Determined to make his celebration of Newborn a memorable bash, Williams masterminded the logistically daunting four-piano format. Pianists can rarely find one in-tune piano with good sound and action at a gig, let alone four. The concert is only possible because Yamaha is literally paying the freight -- shipping four grand pianos from city to city on the month-long tour.

“That is important,” says Miller, who lives in Easton, Pa., “because once you get accustomed to playing one particular instrument, it makes it easier. I mean horn players are always playing the same instrument. And just because we play piano, we’re forced to deal with a different instrument from night to night, from performance to performance. So this will be a real luxury.”

Granted, these are four talented pianists. But are four talented pianists too much of a good thing? Even two pianos can sound overly thick and busy if the players aren’t careful. Judging from their new album “The Key Players,” they can make it work.

“The Key Players” includes yet a fifth pianist, Donald Brown, although no more than four play at one time. Tracks include Miller’s “P.N.J.” (the initials of Phineas Newborn Jr.) and Ray Brown’s “Up There.” Newborn had improvised a lightning-fast intro on a version of “Up There” on a Howard McGhee-Teddy Edwards album called “Together Again.” The ensemble plays it in unison as a salute.
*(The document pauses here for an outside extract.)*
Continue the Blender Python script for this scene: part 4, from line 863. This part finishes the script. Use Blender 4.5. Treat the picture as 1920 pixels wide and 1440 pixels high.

“The Key Players” also contains a version of “Moanin’,” the ensemble’s tribute to Art Blakey. Williams, Miller, Keezer and Brown all made a name for themselves at different times in Art Blakey’s Jazz Messengers. Mabern has performed with Miles Davis, J.J. Johnson and Sarah Vaughan, among others.

The piano can create many different sounds in the right hands, Williams explains, as the player varies his touch, uses the pedals or even plucks the strings. “The piano itself is an orchestra. You have the string section, the percussion section, the woodwind and the brass. It can sound like mountains, it can sound like water, you can get all kinds of musical illusions and aural illusions.

“I think the crucial element is listening,” says Miller. “I think we’ll all be intent on listening very, very deeply to what’s going on. And I think we all have enough knowledge, enough experience to know when the sound’s getting too much and when it’s not getting too much. But basically you won’t hear a wall of piano sound all the time.”

The audience probably will hear some duos and solos as well as four-piano workouts. The entire group will play written passages together and then let one pianist at a time solo with the rhythm section. But expect a little collective improvisation as well.

Williams is excited because the four-piano group is sailing into uncharted waters. Yes, Stanley Cowell formed a seven-piece Piano Choir a few years back, and Mabern performed in it. But the multi-piano format is still mighty unusual. Combine that with the uncertainties of improvisation, and you get an element of, well, danger.

“You want to be able to walk on the edge a little bit,” says Williams. “Sure, some nights it might not work as effectively as others. But that’s what we all love with a great jazz performance, is that it’s not gonna be that predictable.”